[Entries with scene source code]

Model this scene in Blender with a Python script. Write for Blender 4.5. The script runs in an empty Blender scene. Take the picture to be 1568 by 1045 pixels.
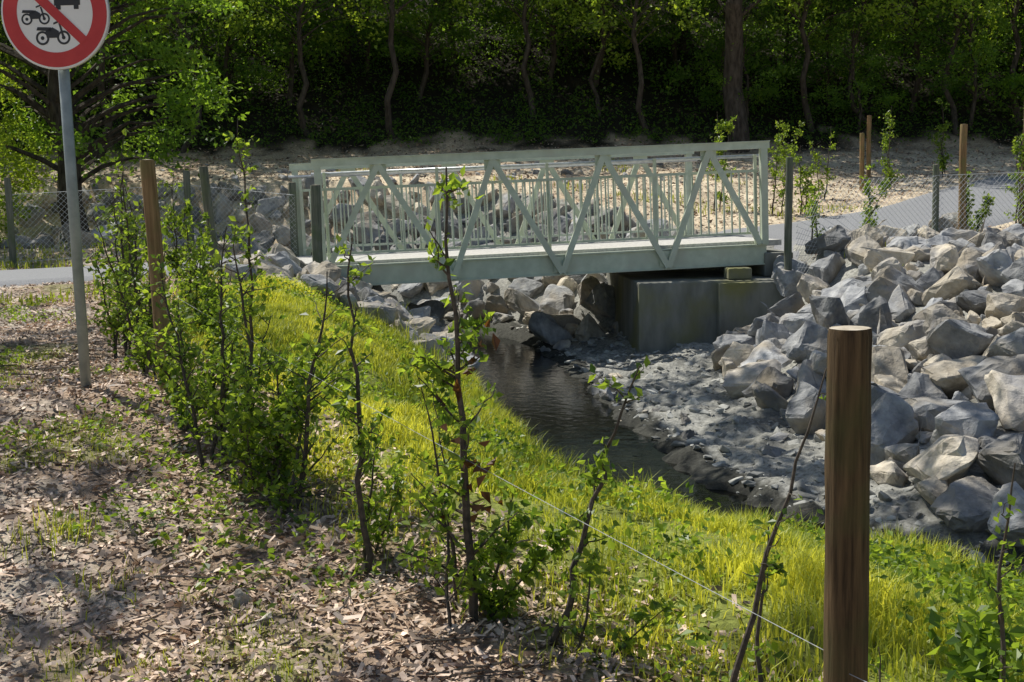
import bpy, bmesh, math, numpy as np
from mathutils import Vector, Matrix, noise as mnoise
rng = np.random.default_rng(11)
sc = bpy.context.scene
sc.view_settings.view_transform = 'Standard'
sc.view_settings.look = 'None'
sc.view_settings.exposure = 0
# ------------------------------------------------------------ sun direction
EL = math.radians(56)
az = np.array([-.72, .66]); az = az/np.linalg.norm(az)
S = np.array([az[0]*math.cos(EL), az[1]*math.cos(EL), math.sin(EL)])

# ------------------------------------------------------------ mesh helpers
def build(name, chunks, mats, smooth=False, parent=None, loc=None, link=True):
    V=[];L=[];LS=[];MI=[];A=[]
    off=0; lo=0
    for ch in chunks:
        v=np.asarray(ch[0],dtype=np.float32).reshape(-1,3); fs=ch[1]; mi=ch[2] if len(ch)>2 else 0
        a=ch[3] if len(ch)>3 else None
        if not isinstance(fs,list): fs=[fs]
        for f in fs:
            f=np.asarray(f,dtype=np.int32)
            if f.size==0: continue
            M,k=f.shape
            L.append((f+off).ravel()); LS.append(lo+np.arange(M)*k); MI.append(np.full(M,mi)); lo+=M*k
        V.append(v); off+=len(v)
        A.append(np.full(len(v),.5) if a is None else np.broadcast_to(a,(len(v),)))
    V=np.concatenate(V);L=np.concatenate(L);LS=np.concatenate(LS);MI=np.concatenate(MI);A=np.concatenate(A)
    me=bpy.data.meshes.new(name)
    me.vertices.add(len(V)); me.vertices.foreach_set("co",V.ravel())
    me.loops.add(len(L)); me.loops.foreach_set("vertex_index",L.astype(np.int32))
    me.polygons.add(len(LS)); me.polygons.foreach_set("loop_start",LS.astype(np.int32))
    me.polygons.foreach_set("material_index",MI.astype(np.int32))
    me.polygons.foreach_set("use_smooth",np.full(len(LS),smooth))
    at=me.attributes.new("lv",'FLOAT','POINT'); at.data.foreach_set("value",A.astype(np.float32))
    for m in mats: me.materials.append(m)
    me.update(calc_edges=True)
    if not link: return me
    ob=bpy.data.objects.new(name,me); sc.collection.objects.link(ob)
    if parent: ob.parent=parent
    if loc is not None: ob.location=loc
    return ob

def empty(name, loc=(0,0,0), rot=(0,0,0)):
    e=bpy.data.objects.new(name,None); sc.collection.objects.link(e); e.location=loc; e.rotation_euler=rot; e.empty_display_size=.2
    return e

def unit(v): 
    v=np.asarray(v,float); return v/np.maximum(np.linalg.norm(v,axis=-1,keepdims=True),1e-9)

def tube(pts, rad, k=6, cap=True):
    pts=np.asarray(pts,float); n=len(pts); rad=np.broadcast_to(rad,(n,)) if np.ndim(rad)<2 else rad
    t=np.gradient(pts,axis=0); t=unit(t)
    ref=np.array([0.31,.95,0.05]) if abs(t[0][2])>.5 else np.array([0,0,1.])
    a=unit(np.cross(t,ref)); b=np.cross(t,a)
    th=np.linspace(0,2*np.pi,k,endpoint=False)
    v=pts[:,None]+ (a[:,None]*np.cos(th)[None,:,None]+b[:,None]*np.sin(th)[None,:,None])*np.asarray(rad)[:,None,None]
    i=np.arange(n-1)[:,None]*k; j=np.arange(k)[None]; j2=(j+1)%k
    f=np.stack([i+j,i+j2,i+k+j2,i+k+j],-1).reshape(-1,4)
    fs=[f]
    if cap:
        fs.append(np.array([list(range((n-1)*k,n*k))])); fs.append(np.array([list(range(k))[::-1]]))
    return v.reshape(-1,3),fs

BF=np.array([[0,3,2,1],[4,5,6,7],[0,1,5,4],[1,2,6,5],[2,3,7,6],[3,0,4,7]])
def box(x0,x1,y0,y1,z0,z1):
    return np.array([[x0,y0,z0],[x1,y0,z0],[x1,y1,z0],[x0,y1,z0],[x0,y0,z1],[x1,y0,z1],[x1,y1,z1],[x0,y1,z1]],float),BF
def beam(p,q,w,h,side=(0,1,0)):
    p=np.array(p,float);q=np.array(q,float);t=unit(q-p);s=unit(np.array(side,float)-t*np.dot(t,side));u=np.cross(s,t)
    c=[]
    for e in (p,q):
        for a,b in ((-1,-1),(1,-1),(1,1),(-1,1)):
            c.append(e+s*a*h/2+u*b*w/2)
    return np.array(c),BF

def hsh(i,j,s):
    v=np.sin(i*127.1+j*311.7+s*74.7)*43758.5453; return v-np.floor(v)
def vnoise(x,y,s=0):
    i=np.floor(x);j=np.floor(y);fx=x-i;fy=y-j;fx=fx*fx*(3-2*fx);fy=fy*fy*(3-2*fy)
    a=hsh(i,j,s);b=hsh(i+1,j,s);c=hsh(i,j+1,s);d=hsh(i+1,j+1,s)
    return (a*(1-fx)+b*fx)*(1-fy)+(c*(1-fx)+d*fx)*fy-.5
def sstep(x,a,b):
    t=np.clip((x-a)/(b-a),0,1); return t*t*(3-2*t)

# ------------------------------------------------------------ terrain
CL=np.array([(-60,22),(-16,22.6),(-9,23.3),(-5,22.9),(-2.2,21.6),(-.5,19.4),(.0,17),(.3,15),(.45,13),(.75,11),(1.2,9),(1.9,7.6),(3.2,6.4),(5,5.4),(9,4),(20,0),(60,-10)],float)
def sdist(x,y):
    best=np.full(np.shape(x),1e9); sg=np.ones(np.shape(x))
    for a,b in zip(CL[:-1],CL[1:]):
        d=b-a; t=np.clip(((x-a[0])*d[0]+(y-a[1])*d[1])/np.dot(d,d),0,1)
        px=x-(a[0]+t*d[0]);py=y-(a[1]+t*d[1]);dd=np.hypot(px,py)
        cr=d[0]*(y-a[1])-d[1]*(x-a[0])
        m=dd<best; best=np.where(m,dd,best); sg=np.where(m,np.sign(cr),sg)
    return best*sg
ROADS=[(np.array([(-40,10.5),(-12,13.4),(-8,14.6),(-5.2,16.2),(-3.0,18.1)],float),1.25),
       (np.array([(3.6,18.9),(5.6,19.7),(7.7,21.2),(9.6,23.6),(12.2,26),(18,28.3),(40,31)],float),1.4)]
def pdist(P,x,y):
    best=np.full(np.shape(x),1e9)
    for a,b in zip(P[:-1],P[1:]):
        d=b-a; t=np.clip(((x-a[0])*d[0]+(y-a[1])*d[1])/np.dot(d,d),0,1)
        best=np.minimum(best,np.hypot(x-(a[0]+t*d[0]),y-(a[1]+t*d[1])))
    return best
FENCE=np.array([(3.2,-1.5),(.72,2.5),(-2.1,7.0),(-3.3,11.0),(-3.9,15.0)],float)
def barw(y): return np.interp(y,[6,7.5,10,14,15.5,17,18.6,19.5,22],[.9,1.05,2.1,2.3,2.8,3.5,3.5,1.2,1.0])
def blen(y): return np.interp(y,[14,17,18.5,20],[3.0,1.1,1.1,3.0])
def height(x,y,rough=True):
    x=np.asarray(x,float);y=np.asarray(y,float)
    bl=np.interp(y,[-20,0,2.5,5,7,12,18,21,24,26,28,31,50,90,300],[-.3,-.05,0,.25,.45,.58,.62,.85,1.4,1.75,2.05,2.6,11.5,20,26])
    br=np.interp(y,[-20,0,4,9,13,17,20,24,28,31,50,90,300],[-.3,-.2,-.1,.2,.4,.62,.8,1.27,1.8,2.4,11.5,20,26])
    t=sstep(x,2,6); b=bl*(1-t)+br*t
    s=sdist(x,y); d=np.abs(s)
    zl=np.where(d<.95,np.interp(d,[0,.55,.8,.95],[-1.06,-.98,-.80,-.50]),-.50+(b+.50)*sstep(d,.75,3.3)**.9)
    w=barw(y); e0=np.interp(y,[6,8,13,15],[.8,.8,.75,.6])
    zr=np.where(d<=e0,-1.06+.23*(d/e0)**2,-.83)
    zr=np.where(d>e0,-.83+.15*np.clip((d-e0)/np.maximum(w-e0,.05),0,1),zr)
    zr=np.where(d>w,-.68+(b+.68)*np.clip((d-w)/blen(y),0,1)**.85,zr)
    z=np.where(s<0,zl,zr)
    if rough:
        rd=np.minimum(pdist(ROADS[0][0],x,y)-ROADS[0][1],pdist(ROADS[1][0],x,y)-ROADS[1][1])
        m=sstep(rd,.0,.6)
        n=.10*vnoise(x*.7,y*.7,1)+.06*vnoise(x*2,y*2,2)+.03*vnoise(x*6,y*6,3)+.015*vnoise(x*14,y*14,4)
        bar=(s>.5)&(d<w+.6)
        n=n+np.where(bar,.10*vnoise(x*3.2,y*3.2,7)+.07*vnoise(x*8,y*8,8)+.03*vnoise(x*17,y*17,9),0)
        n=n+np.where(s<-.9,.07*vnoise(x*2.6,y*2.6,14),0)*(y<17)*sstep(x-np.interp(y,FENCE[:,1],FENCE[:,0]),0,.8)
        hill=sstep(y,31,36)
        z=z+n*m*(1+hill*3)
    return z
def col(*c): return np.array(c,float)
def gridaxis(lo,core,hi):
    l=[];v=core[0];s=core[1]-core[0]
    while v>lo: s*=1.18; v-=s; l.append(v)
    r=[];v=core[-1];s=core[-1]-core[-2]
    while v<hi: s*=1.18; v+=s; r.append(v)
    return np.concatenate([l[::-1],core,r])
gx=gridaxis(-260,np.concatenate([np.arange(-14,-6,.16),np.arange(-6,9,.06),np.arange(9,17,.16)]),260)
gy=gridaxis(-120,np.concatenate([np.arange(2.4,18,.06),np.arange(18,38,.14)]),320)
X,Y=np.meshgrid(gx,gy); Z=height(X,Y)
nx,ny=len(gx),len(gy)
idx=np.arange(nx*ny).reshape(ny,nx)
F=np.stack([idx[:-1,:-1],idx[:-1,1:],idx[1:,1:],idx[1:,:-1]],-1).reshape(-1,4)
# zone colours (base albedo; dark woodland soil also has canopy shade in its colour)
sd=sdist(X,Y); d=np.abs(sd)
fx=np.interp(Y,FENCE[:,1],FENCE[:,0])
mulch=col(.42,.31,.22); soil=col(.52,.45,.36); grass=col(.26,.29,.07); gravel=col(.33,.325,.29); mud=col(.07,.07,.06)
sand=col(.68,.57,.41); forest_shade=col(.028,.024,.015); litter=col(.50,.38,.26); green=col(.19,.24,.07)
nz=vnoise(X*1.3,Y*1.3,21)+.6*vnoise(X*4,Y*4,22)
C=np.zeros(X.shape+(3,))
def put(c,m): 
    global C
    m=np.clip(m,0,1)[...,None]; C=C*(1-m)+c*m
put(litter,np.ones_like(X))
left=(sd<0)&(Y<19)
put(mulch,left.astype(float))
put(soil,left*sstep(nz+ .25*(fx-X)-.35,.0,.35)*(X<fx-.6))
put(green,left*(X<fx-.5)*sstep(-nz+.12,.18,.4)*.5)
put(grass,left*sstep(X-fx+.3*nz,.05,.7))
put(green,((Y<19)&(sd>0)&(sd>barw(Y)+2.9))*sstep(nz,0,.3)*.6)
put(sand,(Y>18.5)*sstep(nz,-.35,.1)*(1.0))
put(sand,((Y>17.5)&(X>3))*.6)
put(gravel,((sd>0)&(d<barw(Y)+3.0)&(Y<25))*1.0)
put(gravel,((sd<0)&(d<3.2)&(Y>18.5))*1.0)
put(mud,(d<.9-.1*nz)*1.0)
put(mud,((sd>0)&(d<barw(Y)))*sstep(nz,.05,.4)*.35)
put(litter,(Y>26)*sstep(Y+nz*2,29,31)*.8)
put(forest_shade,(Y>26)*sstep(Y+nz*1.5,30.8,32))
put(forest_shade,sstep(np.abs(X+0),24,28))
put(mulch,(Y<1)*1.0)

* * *

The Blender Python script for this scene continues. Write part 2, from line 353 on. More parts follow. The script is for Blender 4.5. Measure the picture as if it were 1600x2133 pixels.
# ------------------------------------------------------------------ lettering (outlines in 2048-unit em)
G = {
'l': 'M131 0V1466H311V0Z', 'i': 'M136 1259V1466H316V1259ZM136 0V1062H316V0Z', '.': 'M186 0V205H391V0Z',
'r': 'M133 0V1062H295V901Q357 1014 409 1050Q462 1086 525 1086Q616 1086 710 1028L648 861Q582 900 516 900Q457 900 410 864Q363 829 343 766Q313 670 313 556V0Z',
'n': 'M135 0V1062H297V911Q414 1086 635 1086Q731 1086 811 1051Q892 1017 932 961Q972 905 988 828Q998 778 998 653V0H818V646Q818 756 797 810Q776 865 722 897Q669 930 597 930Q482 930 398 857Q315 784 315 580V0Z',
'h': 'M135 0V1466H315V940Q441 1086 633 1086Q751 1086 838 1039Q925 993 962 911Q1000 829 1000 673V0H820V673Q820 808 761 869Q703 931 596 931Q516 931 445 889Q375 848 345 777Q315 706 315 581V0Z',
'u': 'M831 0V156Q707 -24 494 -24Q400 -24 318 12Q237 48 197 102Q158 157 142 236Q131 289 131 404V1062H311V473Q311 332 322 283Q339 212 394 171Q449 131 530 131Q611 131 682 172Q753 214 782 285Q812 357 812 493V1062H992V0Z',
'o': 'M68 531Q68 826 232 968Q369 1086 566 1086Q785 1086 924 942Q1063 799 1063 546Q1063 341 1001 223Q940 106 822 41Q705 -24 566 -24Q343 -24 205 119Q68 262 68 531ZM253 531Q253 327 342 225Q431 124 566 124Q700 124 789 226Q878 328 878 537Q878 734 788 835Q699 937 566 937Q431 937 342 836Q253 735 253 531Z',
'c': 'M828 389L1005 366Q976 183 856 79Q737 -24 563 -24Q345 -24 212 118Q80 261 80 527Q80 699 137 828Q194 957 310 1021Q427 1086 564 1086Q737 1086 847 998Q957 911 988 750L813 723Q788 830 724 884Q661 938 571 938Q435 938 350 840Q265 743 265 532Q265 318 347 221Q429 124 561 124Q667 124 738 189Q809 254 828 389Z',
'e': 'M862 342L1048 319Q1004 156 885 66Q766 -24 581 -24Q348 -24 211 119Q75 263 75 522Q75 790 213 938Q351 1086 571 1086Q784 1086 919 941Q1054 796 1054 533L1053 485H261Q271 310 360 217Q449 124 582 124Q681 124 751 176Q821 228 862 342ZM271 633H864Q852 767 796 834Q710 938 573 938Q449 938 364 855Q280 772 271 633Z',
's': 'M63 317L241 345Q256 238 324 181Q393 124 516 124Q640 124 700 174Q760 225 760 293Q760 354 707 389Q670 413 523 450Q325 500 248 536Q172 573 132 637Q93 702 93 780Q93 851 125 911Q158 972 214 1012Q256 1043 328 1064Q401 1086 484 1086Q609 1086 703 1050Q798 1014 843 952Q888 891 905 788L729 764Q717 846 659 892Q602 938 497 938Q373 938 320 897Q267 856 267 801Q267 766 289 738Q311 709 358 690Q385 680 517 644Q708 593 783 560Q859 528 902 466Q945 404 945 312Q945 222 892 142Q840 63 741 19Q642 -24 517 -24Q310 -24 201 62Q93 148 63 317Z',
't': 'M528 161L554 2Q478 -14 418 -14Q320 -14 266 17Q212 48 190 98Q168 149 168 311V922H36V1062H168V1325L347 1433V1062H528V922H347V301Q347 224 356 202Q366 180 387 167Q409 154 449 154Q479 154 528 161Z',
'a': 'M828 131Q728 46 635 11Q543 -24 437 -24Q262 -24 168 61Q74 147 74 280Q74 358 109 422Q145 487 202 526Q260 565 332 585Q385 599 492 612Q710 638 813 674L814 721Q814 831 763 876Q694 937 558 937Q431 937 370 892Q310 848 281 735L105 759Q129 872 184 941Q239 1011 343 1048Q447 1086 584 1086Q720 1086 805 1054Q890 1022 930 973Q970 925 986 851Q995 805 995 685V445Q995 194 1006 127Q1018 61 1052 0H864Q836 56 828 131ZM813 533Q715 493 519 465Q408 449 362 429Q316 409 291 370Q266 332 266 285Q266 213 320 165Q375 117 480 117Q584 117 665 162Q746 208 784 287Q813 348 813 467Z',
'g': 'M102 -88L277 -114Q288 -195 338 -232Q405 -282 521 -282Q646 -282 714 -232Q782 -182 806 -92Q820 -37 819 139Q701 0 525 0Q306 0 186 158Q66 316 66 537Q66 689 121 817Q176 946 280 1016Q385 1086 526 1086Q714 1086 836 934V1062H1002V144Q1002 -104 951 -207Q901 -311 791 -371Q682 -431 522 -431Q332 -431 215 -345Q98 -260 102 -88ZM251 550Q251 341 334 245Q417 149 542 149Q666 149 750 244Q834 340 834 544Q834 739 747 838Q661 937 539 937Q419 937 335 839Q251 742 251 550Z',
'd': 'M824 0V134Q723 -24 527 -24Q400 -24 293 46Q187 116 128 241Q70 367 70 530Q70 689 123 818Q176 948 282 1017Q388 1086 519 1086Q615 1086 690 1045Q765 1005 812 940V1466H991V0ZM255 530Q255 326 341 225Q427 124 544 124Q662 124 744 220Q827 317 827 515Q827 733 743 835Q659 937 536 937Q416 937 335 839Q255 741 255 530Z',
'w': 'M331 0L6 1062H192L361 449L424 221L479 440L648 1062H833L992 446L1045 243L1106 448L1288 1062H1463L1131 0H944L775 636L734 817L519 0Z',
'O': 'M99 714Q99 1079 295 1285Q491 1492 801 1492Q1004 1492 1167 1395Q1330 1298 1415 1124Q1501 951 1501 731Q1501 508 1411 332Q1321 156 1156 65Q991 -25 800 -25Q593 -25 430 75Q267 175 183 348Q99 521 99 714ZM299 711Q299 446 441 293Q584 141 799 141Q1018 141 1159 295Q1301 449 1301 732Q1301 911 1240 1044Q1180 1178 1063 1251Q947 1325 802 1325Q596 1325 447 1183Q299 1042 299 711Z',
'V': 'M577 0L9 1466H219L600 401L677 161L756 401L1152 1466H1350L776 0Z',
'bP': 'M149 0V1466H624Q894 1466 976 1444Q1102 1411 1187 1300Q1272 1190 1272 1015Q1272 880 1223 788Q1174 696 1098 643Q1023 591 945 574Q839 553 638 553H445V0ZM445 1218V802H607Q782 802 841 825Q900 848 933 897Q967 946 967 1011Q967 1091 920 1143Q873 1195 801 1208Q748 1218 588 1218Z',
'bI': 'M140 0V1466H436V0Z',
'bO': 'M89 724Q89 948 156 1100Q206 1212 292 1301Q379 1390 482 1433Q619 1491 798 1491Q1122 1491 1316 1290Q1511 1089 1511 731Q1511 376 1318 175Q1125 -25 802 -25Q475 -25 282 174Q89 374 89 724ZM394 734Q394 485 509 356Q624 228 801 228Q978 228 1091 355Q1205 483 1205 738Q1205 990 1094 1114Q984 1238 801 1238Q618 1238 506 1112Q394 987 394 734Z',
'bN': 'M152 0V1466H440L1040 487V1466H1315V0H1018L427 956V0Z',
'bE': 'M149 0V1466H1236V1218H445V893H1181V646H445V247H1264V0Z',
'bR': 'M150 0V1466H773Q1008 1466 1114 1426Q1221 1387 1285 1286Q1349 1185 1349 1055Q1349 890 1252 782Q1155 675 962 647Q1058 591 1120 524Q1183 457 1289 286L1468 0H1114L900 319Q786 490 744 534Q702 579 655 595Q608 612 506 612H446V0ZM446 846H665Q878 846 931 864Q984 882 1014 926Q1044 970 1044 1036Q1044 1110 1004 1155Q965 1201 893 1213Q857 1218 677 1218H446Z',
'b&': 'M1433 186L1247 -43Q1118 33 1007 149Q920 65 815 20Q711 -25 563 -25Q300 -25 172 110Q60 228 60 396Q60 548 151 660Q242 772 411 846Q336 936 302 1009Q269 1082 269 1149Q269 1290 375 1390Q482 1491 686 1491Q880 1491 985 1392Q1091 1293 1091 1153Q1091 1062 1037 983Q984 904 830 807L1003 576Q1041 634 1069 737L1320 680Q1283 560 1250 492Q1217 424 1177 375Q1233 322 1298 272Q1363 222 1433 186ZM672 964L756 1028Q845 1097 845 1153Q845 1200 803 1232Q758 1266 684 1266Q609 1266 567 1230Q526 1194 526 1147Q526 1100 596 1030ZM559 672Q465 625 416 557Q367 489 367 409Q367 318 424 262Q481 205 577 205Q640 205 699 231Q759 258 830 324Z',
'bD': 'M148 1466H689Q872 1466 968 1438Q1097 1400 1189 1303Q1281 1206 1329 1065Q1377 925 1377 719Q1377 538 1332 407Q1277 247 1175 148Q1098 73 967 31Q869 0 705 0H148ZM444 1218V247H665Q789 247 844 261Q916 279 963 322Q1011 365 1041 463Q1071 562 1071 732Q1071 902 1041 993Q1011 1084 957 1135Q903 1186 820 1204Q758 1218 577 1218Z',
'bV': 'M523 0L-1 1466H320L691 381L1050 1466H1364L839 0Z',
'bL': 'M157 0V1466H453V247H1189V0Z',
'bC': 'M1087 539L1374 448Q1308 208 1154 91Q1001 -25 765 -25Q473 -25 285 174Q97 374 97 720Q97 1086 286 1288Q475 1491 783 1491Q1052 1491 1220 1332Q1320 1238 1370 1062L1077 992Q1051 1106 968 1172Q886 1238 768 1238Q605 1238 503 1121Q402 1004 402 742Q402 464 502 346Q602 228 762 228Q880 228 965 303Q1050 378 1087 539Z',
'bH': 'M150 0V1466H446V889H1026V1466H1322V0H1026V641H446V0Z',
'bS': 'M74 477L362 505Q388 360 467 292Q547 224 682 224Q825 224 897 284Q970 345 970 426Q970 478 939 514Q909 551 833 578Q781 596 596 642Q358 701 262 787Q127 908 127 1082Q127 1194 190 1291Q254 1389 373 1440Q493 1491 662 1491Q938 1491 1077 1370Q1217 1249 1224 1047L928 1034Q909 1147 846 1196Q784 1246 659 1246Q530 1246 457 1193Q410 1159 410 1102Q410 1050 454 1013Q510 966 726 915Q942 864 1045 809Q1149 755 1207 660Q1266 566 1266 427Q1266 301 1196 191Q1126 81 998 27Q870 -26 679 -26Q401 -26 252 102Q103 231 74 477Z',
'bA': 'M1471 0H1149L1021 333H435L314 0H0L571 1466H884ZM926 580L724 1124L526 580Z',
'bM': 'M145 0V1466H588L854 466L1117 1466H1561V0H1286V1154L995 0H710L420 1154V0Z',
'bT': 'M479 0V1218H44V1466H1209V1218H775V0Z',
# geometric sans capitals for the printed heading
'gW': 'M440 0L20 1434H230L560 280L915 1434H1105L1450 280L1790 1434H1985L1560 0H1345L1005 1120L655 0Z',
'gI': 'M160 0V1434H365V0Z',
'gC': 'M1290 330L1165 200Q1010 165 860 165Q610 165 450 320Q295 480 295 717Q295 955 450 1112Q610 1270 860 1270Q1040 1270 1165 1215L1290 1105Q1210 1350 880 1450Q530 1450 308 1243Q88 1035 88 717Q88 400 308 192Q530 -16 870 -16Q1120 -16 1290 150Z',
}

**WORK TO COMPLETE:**
Leave the pictures aside and restate exactly the lines from the one containing "Model this scene" to the one containing "np.array([az[0]*math.cos(EL), az[1]*math.cos(EL), math.sin(EL)])", those two lines included.

**EXERCISE OUTPUT:**
Model this scene in Blender with a Python script. Write for Blender 4.5. The script runs in an empty Blender scene. Take the picture to be 1568 by 1045 pixels.
import bpy, bmesh, math, numpy as np
from mathutils import Vector, Matrix, noise as mnoise
rng = np.random.default_rng(11)
sc = bpy.context.scene
sc.view_settings.view_transform = 'Standard'
sc.view_settings.look = 'None'
sc.view_settings.exposure = 0
# ------------------------------------------------------------ sun direction
EL = math.radians(56)
az = np.array([-.72, .66]); az = az/np.linalg.norm(az)
S = np.array([az[0]*math.cos(EL), az[1]*math.cos(EL), math.sin(EL)])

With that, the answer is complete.